Masai McDougall is an Assistant Professor of Law at the University of the District of Columbia David A. Clarke School of Law, where he teaches Contracts, Business Organizations, and Critical Race Theory. He has also taught Legal Writing as a Dean Louis Westerfield Fellow (’20-’21) at Loyola University New Orleans School of Law.
With experience from constitutional and commercial litigation to international transactions, Professor McDougall’s courses on Contracts and Business Organizations focus on the practical skills needed to effectively represent clients from small businesses to multinational corporations as well as the theoretical approaches to understand the structures of both law and society.
Professor McDougall is a 2008 graduate of Howard University School of Law. After practicing as a commercial litigator in D.C. and Los Angeles, he expanded his practice into civil rights litigation concerning police brutality and the rights of incarcerated people.
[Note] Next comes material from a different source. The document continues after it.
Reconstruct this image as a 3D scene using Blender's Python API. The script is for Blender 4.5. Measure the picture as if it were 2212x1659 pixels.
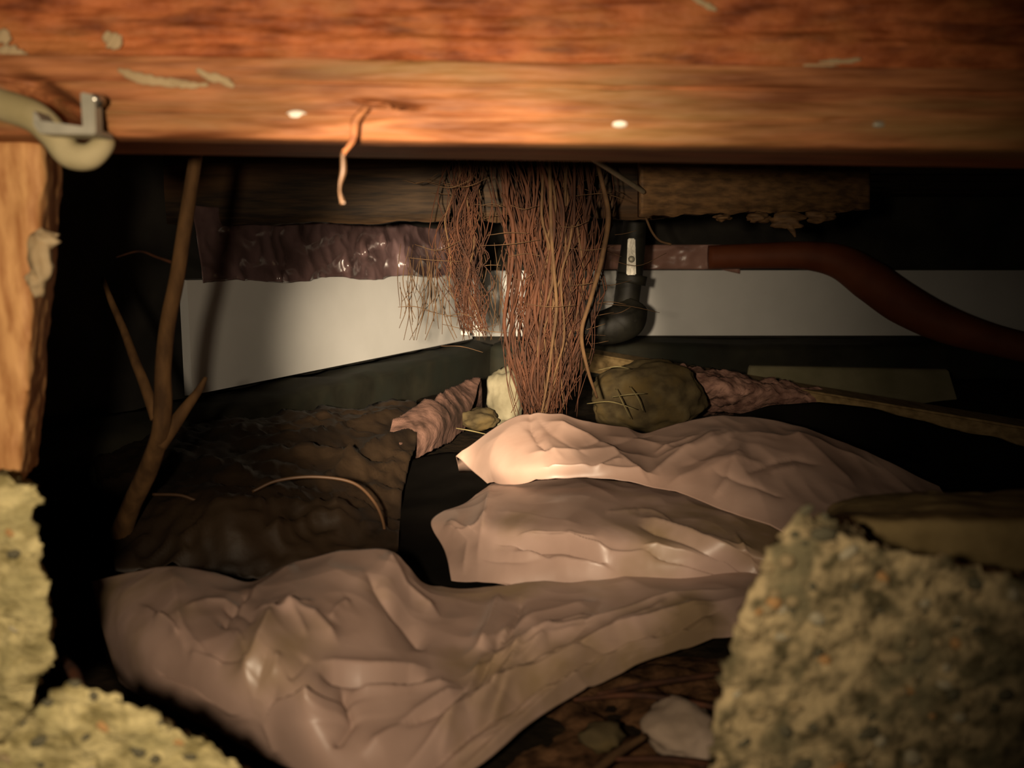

Professor McDougall’s research focuses on the effects of legal procedures on the individual rights of American citizens, a field he experienced first-hand while operating a solo practice for three years. Inspired by the opportunity to help change lives and create a framework to change the legal procedures we rely on for those opportunities, he focuses his efforts on the study of procedure’s impacts on political minorities and avenues for the advancement in American procedural law presented by an analysis of those impacts.
Professor McDougall is a member of the Washington, D.C., Maryland, and California Bars.